China is currently the number-one supplier of such chemicals

Aug 31, 2009 19:51 GMT  ·  By

In the race towards creating more eco-friendly materials and devices, there are several chemicals that do the job as well as established ones, but with less of a carbon footprint. Such is the case with rare earth metals, which are minerals from which a variety of compounds necessary for constructing hybrid cars and wind turbines is extracted. China is currently the number-one supplier of such minerals, but Colorado, US-based Molycorp Minerals LLC is now looking for alternatives to break off from the dependency, Reuters informs.

The company recently announced that it would reopen its long-idle Mountain Pass, California-based mine, which still had thousands of tons of the stuff buried under sterile rock. The 55-acre (22.3-hectare) exploitation is located in the state's high desert, and brings a ray of hope to “green” companies, in terms of getting their raw materials cheaper and faster. The reserves identified at the mine have the largest concentration of rare earth metals in the world, so resuming operations there makes sense.

The company has already signed an agreement with Rochester, New York-based enterprise Arnold Magnetic Technologies Corp. for producing permanent magnets solely out of the supplies extracted from the Mountain Pass site. “The world has been looking for an alternative to these rare-earth permanent magnets for over 20 years, and one has not been found. What Molycorp is proposing as a business strategy is to fill that supply chain and go all the way from mining to magnets,” Mark Smith, the chief executive at Molycorp, says.

The project has all the chances to succeed, considering that it is backed by important equity investors such as Goldman Sachs, which have poured hundreds of millions of dollars into converting the idle mine into a facility that would continuously fuel the expanding “green” boom.
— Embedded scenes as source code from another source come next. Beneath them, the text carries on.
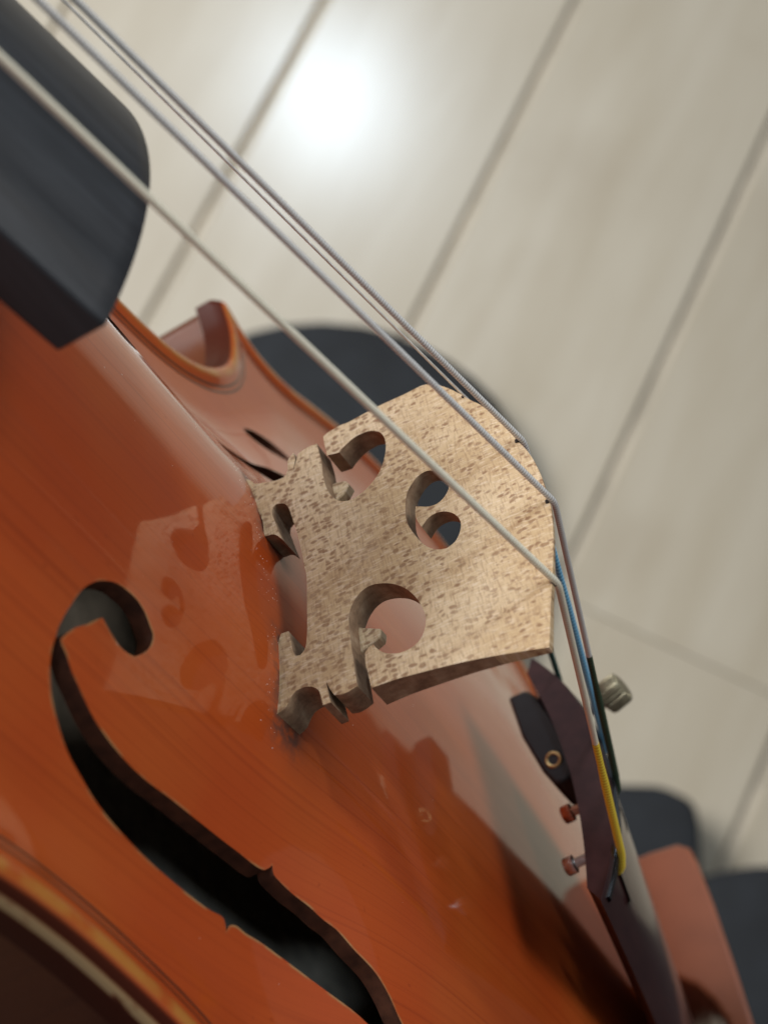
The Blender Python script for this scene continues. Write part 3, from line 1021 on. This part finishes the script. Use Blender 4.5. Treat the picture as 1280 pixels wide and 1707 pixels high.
# ---------------------------------------------------------------- loose rosin grains
def grains():
    v, f = [], []
    spots = []
    for _ in range(130):
        spots.append((random.gauss(-3.5, 1.6), random.uniform(-22, 22), random.uniform(.02, .07)))
    for _ in range(24):
        spots.append((random.uniform(-34, 48), random.uniform(-44, 20), random.uniform(.03, .09)))
    Z = ztop([(s[0], s[1]) for s in spots])
    hit = inside(np.array([(s[0], s[1]) for s in spots]), FB)
    for (x, y, r), z, bad in zip(spots, Z, hit):
        if bad:
            continue
        b = len(v)
        for k in range(5):
            q = 2 * math.pi * k / 5 + random.random()
            v.append((x + r * math.cos(q) * random.uniform(.7, 1.3), y + r * math.sin(q) * random.uniform(.7, 1.3), z))
        v.append((x, y, z + r * .8))
        for k in range(5):
            f.append((b + k, b + (k + 1) % 5, b + 5))
    o = mesh_obj('rosin_dust', v, f, M_DUST, plate, smooth=False)
    o['kind'] = 'stuff'
grains()

# ================================================================ dark things beyond the violin
def pad(name, center, half_size, rotz, label, category, e=2.6):
    """rounded, slightly uneven upholstered block standing on the floor"""
    nu, nv = 40, 20
    v, f = [], []
    for j in range(nv + 1):
        ph = -math.pi / 2 + math.pi * j / nv
        for i in range(nu):
            th = 2 * math.pi * i / nu
            def p(c, ex):
                return math.copysign(abs(c) ** (2 / ex), c)
            x = p(math.cos(ph), e) * p(math.cos(th), e)
            y = p(math.cos(ph), e) * p(math.sin(th), e)
            z = p(math.sin(ph), e)
            w = 1 + .02 * math.sin(3 * th + 2 * ph) + .015 * math.sin(5 * th)
            v.append((x * half_size[0] * w, y * half_size[1] * w, z * half_size[2]))
    for j in range(nv):
        for i in range(nu):
            f.append((j * nu + i, j * nu + (i + 1) % nu, (j + 1) * nu + (i + 1) % nu, (j + 1) * nu + i))
    o = mesh_obj(name, v, f, M_FABRIC, scale=1)
    o.location = center
    o.rotation_euler = (0, 0, rotz)
    tag(o, label, category)
    return o
pad('floor_cushion', (-.030, .200, .021), (.100, .115, .020), 0, 'dark rounded cushion-like shape on the floor behind the bridge', 'cushion', 2.3)
pad('fabric_block', (.089, .000, .021), (.052, .085, .020), 0, 'small black block-shaped item on the floor beyond the chin rest', 'block', 9)
pad('fabric_bundle', (.262, -.092, .021), (.155, .128, .020), -.17, 'black fabric item at the lower right edge of the picture', 'fabric', 6)
seat = pad('upholstered_seat', (.94, .48, .171), (.60, .98, .170), .13, 'dark upholstered seat right of the frame, seen only mirrored in the varnish', 'seat', 9)
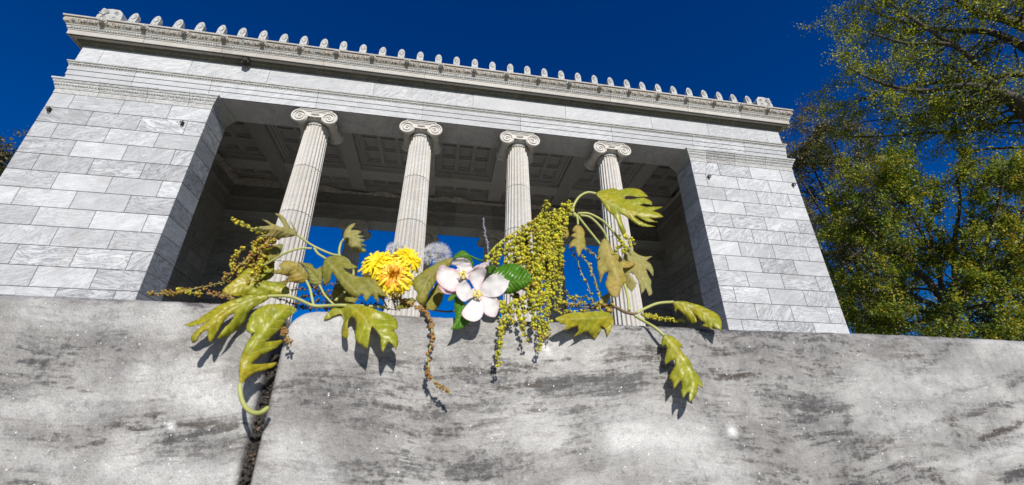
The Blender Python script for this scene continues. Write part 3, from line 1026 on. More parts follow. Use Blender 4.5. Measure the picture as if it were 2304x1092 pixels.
# (x0, y0, x1, y1, half width, strength, channel) in photo pixels; channel 0 charcoal, 1 brown, 2 pale
RIGHT_S = [(680, 875, 1150, 850, 40, .55, 0), (1000, 910, 1300, 880, 30, .5, 0), (1300, 880, 1500, 830, 26, .45, 0), (760, 965, 1000, 955, 40, .6, 0), (700, 1060, 1150, 1040, 40, .55, 0), (1290, 930, 1330, 1010, 40, .5, 0), (1400, 745, 1900, 775, 30, .4, 0), (1560, 850, 1900, 830, 34, .3, 0), (1740, 880, 1780, 960, 40, .5, 0), (1870, 980, 1910, 1060, 36, .5, 0), (1500, 1060, 1900, 1075, 24, .35, 0), (1930, 1005, 2304, 900, 7, .55, 0), (1900, 1075, 2304, 985, 8, .55, 0), (1940, 960, 2304, 830, 8, .35, 0), (2040, 850, 2180, 760, 14, .4, 0), (674, 842, 826, 841, 5, .9, 0), (700, 853, 826, 854, 4, .6, 1), (790, 824, 945, 814, 6, .6, 0), (983, 810, 1054, 803, 7, .8, 0), (985, 832, 1085, 829, 6, .6, 1), (1077, 801, 1107, 798, 4, .7, 1),
    (1107, 833, 1205, 826, 8, .6, 1), (1218, 815, 1278, 810, 4, .7, 1), (1368, 814, 1482, 796, 11, .8, 1), (1215, 866, 1440, 848, 13, 1.1, 0), (1225, 880, 1420, 868, 20, 1.0, 0), (1088, 876, 1215, 863, 5, .8, 1), (1230, 905, 1420, 940, 26, .45, 0),
    (690, 907, 870, 914, 8, .7, 0), (864, 882, 950, 868, 5, .8, 0), (960, 905, 1090, 896, 5, .5, 1), (1065, 960, 1205, 922, 6, .8, 1), (924, 980, 1013, 975, 4, .5, 1), (1250, 1015, 1295, 1011, 5, .6, 1), (700, 885, 1150, 870, 30, .25, 0), (760, 945, 1000, 930, 34, .3, 0),
    (1010, 1060, 1095, 1055, 20, .9, 0), (780, 1050, 910, 1060, 32, .5, 0), (860, 990, 900, 985, 12, .4, 0), (1552, 804, 1648, 792, 5, .7, 1), (1556, 778, 1614, 770, 4, .6, 1), (1615, 846, 1690, 840, 5, .6, 1), (1490, 736, 1620, 746, 9, .9, 0), (1620, 744, 1750, 752, 8, .9, 0), (1400, 730, 1490, 734, 6, .6, 0),
    (1740, 752, 1840, 757, 7, .5, 0), (1880, 792, 1940, 788, 4, .5, 1), (1828, 823, 1880, 820, 4, .7, 1), (1640, 1040, 1765, 1016, 7, .6, 1), (1933, 1006, 2008, 988, 6, .8, 1), (2030, 980, 2080, 974, 6, .7, 1), (2206, 990, 2304, 944, 6, .9, 1), (2190, 934, 2262, 898, 8, .6, 1), (2150, 1060, 2270, 1018, 6, .7, 0),
    (2272, 866, 2304, 845, 10, .7, 0), (2070, 838, 2130, 786, 7, .5, 1), (2040, 800, 2080, 806, 6, .5, 1), (1780, 910, 1870, 915, 24, .8, 0), (1790, 950, 1930, 1000, 34, .75, 0), (1885, 900, 1920, 1010, 18, .7, 0), (1600, 940, 1680, 1020, 34, .4, 0), (2145, 942, 2147, 946, 12, .8, 1), (2148, 960, 2156, 1010, 8, .5, 0), (1880, 1090, 2120, 1070, 14, .5, 0), (2270, 1075, 2304, 1065, 14, 1.0, 0),
    (750, 1028, 762, 1030, 10, 1.0, 1), (1715, 815, 1740, 818, 6, .7, 1), (1400, 975, 1560, 1000, 50, .8, 2), (1500, 1020, 1640, 1060, 40, .6, 2), (640, 740, 780, 735, 45, .55, 2), (640, 1010, 720, 1060, 40, .5, 2), (1130, 955, 1250, 985, 40, .35, 2), (1950, 880, 2200, 860, 46, .4, 2), (2000, 940, 2080, 950, 36, .45, 2), (1645, 966, 1646, 970, 9, 1.6, 2), (1225, 775, 1235, 790, 5, 1.0, 2), (2180, 1050, 2300, 1000, 20, .5, 2)]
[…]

Hybrid vehicles and wind turbines use motors that contain very powerful and lightweight magnets at this point, most of which are made from minerals extracted from bastnasite. This is one of the most abundant sources for the sought-after mineral cerium.

Talking about the rare earth-metal shortage currently affecting the country, US Geological Survey (USGS) expert James Hedrick adds that, “Most companies that were in the business stopped producing because it wasn't profitable anymore.” However, the Chinese managed to find a way to make it more profitable for them. They now control 97 percent of the world's market, and sold 139,000 tonnes of refined material last year alone. By 2015, the Asian nation's production level is expected to increase to as much as 160,000 tonnes.